*Requirements*:
Reproduce the listing below in its entirety. Change nothing.

*Data segment*:

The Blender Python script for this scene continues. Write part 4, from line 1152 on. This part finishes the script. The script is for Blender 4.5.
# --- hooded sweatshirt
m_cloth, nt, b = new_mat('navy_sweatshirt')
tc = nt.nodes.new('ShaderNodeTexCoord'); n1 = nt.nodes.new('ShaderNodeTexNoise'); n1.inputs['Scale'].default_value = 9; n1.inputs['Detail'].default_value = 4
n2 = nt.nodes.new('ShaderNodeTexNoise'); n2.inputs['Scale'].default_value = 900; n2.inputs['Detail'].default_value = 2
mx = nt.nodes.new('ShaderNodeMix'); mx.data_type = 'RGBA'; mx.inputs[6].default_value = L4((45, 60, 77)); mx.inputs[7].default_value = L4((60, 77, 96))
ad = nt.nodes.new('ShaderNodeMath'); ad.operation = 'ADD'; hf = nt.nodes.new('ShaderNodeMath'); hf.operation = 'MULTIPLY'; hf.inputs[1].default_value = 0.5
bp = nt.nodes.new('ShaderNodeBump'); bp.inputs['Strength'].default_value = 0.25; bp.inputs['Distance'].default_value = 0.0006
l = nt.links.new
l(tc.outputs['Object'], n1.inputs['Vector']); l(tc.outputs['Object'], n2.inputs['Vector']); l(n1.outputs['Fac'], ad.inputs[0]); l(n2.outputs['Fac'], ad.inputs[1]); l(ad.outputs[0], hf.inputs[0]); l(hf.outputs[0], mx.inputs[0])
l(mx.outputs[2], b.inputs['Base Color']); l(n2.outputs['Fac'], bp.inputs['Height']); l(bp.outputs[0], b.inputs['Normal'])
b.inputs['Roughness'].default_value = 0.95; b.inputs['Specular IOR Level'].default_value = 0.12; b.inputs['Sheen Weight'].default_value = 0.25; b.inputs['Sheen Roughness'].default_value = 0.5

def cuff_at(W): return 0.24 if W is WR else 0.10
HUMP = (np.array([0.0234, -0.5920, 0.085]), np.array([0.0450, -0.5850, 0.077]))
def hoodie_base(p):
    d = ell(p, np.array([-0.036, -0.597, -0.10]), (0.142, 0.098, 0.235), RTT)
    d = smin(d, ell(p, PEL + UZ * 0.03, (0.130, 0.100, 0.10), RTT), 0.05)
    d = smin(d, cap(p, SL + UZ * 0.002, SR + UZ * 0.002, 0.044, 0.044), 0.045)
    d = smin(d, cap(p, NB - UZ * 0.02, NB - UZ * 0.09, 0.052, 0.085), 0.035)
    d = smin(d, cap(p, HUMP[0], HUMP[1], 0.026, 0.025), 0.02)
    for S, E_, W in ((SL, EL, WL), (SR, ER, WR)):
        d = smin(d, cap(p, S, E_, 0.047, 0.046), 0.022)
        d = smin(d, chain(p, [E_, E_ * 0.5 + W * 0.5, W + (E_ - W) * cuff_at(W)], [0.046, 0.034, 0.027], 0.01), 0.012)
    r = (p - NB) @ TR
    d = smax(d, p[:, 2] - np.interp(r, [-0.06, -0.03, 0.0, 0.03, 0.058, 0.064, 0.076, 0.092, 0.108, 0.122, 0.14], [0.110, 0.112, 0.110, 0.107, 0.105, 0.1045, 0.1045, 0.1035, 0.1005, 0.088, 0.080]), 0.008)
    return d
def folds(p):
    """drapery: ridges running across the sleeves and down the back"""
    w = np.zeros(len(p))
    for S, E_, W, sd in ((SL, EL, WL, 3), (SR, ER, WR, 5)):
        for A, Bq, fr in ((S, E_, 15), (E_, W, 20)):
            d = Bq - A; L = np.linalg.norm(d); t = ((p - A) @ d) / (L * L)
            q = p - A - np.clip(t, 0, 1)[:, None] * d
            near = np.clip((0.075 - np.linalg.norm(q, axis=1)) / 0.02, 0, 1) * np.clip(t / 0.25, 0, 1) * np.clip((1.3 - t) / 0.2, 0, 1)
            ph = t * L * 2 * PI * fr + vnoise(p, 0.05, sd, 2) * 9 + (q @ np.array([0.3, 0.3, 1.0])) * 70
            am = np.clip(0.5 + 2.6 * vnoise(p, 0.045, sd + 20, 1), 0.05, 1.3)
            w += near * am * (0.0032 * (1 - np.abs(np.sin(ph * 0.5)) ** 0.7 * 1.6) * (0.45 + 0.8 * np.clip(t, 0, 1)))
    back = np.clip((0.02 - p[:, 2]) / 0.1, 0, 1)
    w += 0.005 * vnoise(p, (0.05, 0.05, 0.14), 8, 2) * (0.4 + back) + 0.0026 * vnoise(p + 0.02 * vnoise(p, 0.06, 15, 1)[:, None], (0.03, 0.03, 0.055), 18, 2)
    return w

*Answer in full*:
The Blender Python script for this scene continues. Write part 4, from line 1152 on. This part finishes the script. The script is for Blender 4.5.
# --- hooded sweatshirt
m_cloth, nt, b = new_mat('navy_sweatshirt')
tc = nt.nodes.new('ShaderNodeTexCoord'); n1 = nt.nodes.new('ShaderNodeTexNoise'); n1.inputs['Scale'].default_value = 9; n1.inputs['Detail'].default_value = 4
n2 = nt.nodes.new('ShaderNodeTexNoise'); n2.inputs['Scale'].default_value = 900; n2.inputs['Detail'].default_value = 2
mx = nt.nodes.new('ShaderNodeMix'); mx.data_type = 'RGBA'; mx.inputs[6].default_value = L4((45, 60, 77)); mx.inputs[7].default_value = L4((60, 77, 96))
ad = nt.nodes.new('ShaderNodeMath'); ad.operation = 'ADD'; hf = nt.nodes.new('ShaderNodeMath'); hf.operation = 'MULTIPLY'; hf.inputs[1].default_value = 0.5
bp = nt.nodes.new('ShaderNodeBump'); bp.inputs['Strength'].default_value = 0.25; bp.inputs['Distance'].default_value = 0.0006
l = nt.links.new
l(tc.outputs['Object'], n1.inputs['Vector']); l(tc.outputs['Object'], n2.inputs['Vector']); l(n1.outputs['Fac'], ad.inputs[0]); l(n2.outputs['Fac'], ad.inputs[1]); l(ad.outputs[0], hf.inputs[0]); l(hf.outputs[0], mx.inputs[0])
l(mx.outputs[2], b.inputs['Base Color']); l(n2.outputs['Fac'], bp.inputs['Height']); l(bp.outputs[0], b.inputs['Normal'])
b.inputs['Roughness'].default_value = 0.95; b.inputs['Specular IOR Level'].default_value = 0.12; b.inputs['Sheen Weight'].default_value = 0.25; b.inputs['Sheen Roughness'].default_value = 0.5

def cuff_at(W): return 0.24 if W is WR else 0.10
HUMP = (np.array([0.0234, -0.5920, 0.085]), np.array([0.0450, -0.5850, 0.077]))
def hoodie_base(p):
    d = ell(p, np.array([-0.036, -0.597, -0.10]), (0.142, 0.098, 0.235), RTT)
    d = smin(d, ell(p, PEL + UZ * 0.03, (0.130, 0.100, 0.10), RTT), 0.05)
    d = smin(d, cap(p, SL + UZ * 0.002, SR + UZ * 0.002, 0.044, 0.044), 0.045)
    d = smin(d, cap(p, NB - UZ * 0.02, NB - UZ * 0.09, 0.052, 0.085), 0.035)
    d = smin(d, cap(p, HUMP[0], HUMP[1], 0.026, 0.025), 0.02)
    for S, E_, W in ((SL, EL, WL), (SR, ER, WR)):
        d = smin(d, cap(p, S, E_, 0.047, 0.046), 0.022)
        d = smin(d, chain(p, [E_, E_ * 0.5 + W * 0.5, W + (E_ - W) * cuff_at(W)], [0.046, 0.034, 0.027], 0.01), 0.012)
    r = (p - NB) @ TR
    d = smax(d, p[:, 2] - np.interp(r, [-0.06, -0.03, 0.0, 0.03, 0.058, 0.064, 0.076, 0.092, 0.108, 0.122, 0.14], [0.110, 0.112, 0.110, 0.107, 0.105, 0.1045, 0.1045, 0.1035, 0.1005, 0.088, 0.080]), 0.008)
    return d
def folds(p):
    """drapery: ridges running across the sleeves and down the back"""
    w = np.zeros(len(p))
    for S, E_, W, sd in ((SL, EL, WL, 3), (SR, ER, WR, 5)):
        for A, Bq, fr in ((S, E_, 15), (E_, W, 20)):
            d = Bq - A; L = np.linalg.norm(d); t = ((p - A) @ d) / (L * L)
            q = p - A - np.clip(t, 0, 1)[:, None] * d
            near = np.clip((0.075 - np.linalg.norm(q, axis=1)) / 0.02, 0, 1) * np.clip(t / 0.25, 0, 1) * np.clip((1.3 - t) / 0.2, 0, 1)
            ph = t * L * 2 * PI * fr + vnoise(p, 0.05, sd, 2) * 9 + (q @ np.array([0.3, 0.3, 1.0])) * 70
            am = np.clip(0.5 + 2.6 * vnoise(p, 0.045, sd + 20, 1), 0.05, 1.3)
            w += near * am * (0.0032 * (1 - np.abs(np.sin(ph * 0.5)) ** 0.7 * 1.6) * (0.45 + 0.8 * np.clip(t, 0, 1)))
    back = np.clip((0.02 - p[:, 2]) / 0.1, 0, 1)
    w += 0.005 * vnoise(p, (0.05, 0.05, 0.14), 8, 2) * (0.4 + back) + 0.0026 * vnoise(p + 0.02 * vnoise(p, 0.06, 15, 1)[:, None], (0.03, 0.03, 0.055), 18, 2)
    return w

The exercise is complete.